In brief

  • Transaction fees and miner revenue increased with the onset of "DeFi Summer."
  • As network congestion has eased, transaction fees have declined.

Perhaps Yogi Berra was thinking ahead to Ethereum when he said, "Nobody goes there anymore—it’s too crowded."

The blockchain, which has garnered competition from networks taking aim at its high rates of congestion and transaction fees in the double digits, has swung the other direction.

Miner revenue from transaction fees has dropped over 85% from 15,000 ETH per day a little over a month ago, according to a new report from Glassnode. The seven-day average now sits at 1,900 ETH. "We have to look as far back as June 2020, before 'DeFi Summer', to find similar levels of transaction fees paid," wrote the analytics firm.

That was the same month DeFi lending protocol Compound released its COMP governance token, unofficially kicking off "DeFi Summer" and spurring demand for products that allowed people to lend, borrow, or swap assets with each other instead of going through a bank or other financial intermediary. Many DeFi protocols use Ethereum's infrastructure, increasing the popularity of the network while also driving up congestion.

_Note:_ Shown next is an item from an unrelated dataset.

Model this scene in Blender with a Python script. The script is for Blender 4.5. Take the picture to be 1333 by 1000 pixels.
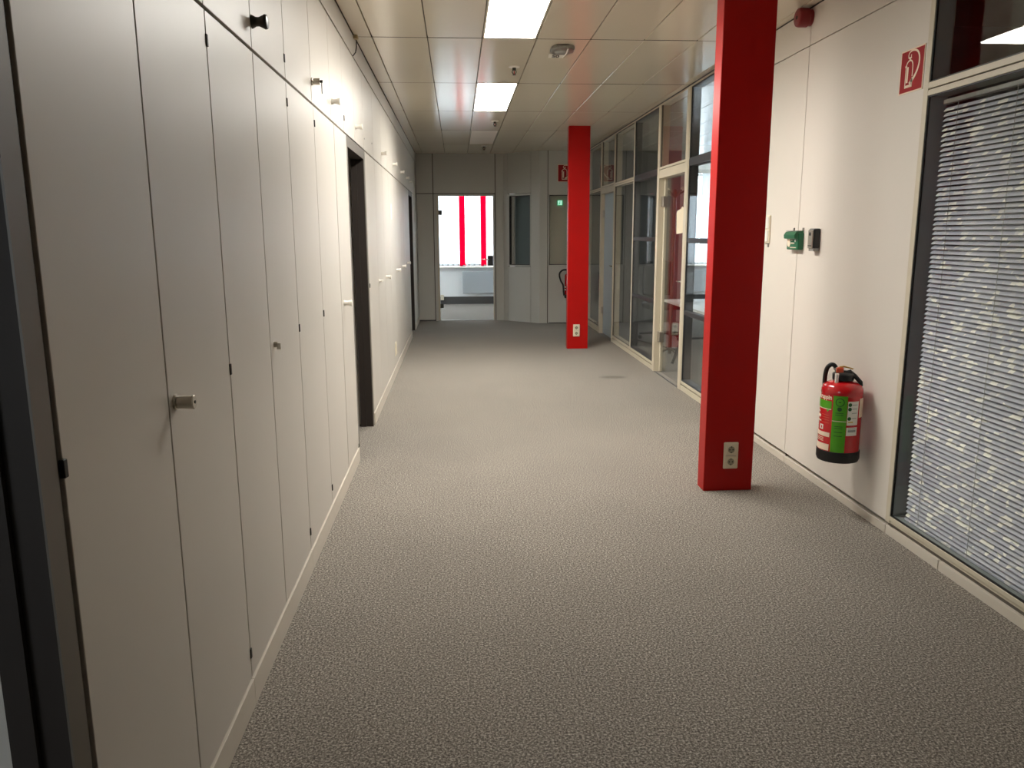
import bpy, bmesh, math, random
from mathutils import Vector, Matrix
random.seed(7)
S = bpy.context.scene
for o in list(bpy.data.objects):
    bpy.data.objects.remove(o)
COL = S.collection

# ------------------------------------------------------------------ camera
cd = bpy.data.cameras.new('camera')
cam = bpy.data.objects.new('camera', cd)
COL.objects.link(cam)
cd.sensor_width = 36.0
cd.lens = 36.0 * 1026.03 / 1333.0
cd.clip_start = 0.02
cd.clip_end = 200
R = ((0.9976550718, 0.0168695082, -0.0663308172),
     (-0.0683189052, 0.1872707062, -0.9799296963),
     (-0.0041091131, 0.9821634804, 0.1879840762))
cam.matrix_world = Matrix.Translation((0, 0, 1.48)) @ Matrix(R).to_4x4()
S.camera = cam

# ------------------------------------------------------------------ world, exposure
LAMP = 64.0
SKY = 8.0
w = bpy.data.worlds.new('sky')
S.world = w
w.use_nodes = True
bg = w.node_tree.nodes['Background']
bg.inputs[0].default_value = (0.86, 0.93, 1.0, 1)
bg.inputs[1].default_value = SKY
S.view_settings.view_transform = 'Standard'
S.view_settings.look = 'None'
S.view_settings.gamma = 1.0
S.view_settings.use_curve_mapping = False
S.view_settings.exposure = 0.0

# ------------------------------------------------------------------ materials
def lin(c):
    f = lambda v: v / 12.92 if v <= 0.04045 else ((v + 0.055) / 1.055) ** 2.4
    return tuple(f(v / 255.0) for v in c)

MATS = {}
def mat(name, rgb, rough=0.5, metal=0.0, spec=0.5, emit=0.0, var=0.0, vscale=3.0, bump=0.0, bscale=200.0, coat=0.0):
    m = bpy.data.materials.new(name)
    m.use_nodes = True
    nt = m.node_tree
    b = nt.nodes['Principled BSDF']
    c = lin(rgb)
    b.inputs['Base Color'].default_value = (*c, 1)
    b.inputs['Roughness'].default_value = rough
    b.inputs['Metallic'].default_value = metal
    b.inputs['Specular IOR Level'].default_value = spec
    b.inputs['Coat Weight'].default_value = coat
    b.inputs['Coat Roughness'].default_value = 0.1
    if emit:
        b.inputs['Emission Color'].default_value = (*c, 1)
        b.inputs['Emission Strength'].default_value = emit
    if var or bump:
        tc = nt.nodes.new('ShaderNodeTexCoord')
    if var:
        n = nt.nodes.new('ShaderNodeTexNoise')
        n.inputs['Scale'].default_value = vscale
        n.inputs['Detail'].default_value = 4
        r = nt.nodes.new('ShaderNodeValToRGB')
        r.color_ramp.elements[0].position = 0.3
        r.color_ramp.elements[1].position = 0.7
        r.color_ramp.elements[0].color = (*[v * (1 - var) for v in c], 1)
        r.color_ramp.elements[1].color = (*[min(1, v * (1 + var)) for v in c], 1)
        nt.links.new(tc.outputs['Object'], n.inputs['Vector'])
        nt.links.new(n.outputs['Fac'], r.inputs['Fac'])
        nt.links.new(r.outputs['Color'], b.inputs['Base Color'])
    if bump:
        n2 = nt.nodes.new('ShaderNodeTexNoise')
        n2.inputs['Scale'].default_value = bscale
        n2.inputs['Detail'].default_value = 2
        bp = nt.nodes.new('ShaderNodeBump')
        bp.inputs['Strength'].default_value = bump
        bp.inputs['Distance'].default_value = 0.002
        nt.links.new(tc.outputs['Object'], n2.inputs['Vector'])
        nt.links.new(n2.outputs['Fac'], bp.inputs['Height'])
        nt.links.new(bp.outputs['Normal'], b.inputs['Normal'])
    MATS[name] = m
    return m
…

Transaction fees rise along with demand for the network. The more demand there is to push through transactions, whether they be bids on an NFT or loans on Compound, the less available space there is for additional transactions to be included in a block. As a result, transaction fees go up. When there's more available space, fees go down.

As Decrypt covered earlier this month, there's more space available because DeFi activity has waned. Glassnode wrote on June 7 that "the recent month has been a historically large decline."

Back in June, $1-2 billion in value was floating around on Ethereum-based DeFi protocols, per data from DeFi Pulse. That number, known as "total value locked" (TVL), has risen to over $50 billion today. But TVL was as high as $86 billion on May 11, the day after Ethereum reached an all-time high exchange price of $4,165 on May 10.

After Ethereum's fall over the weekend to below $2,000, the network's miners—who process the transactions on the network in exchange for keeping the blocks they create plus fees—are being hit by a double whammy of lower fees and lower exchange rates.

According to data collected by BitInfoCharts, the average transaction fee on June 20 was $3.50; on May 12, it was $69.92. It hadn't been that low since January 1, when the price of a single ETH was $724.

It may be roomy enough for people to venture back. If they do, and if fees start to rise again, it'll be, as Berra said, "like déjà vu all over again."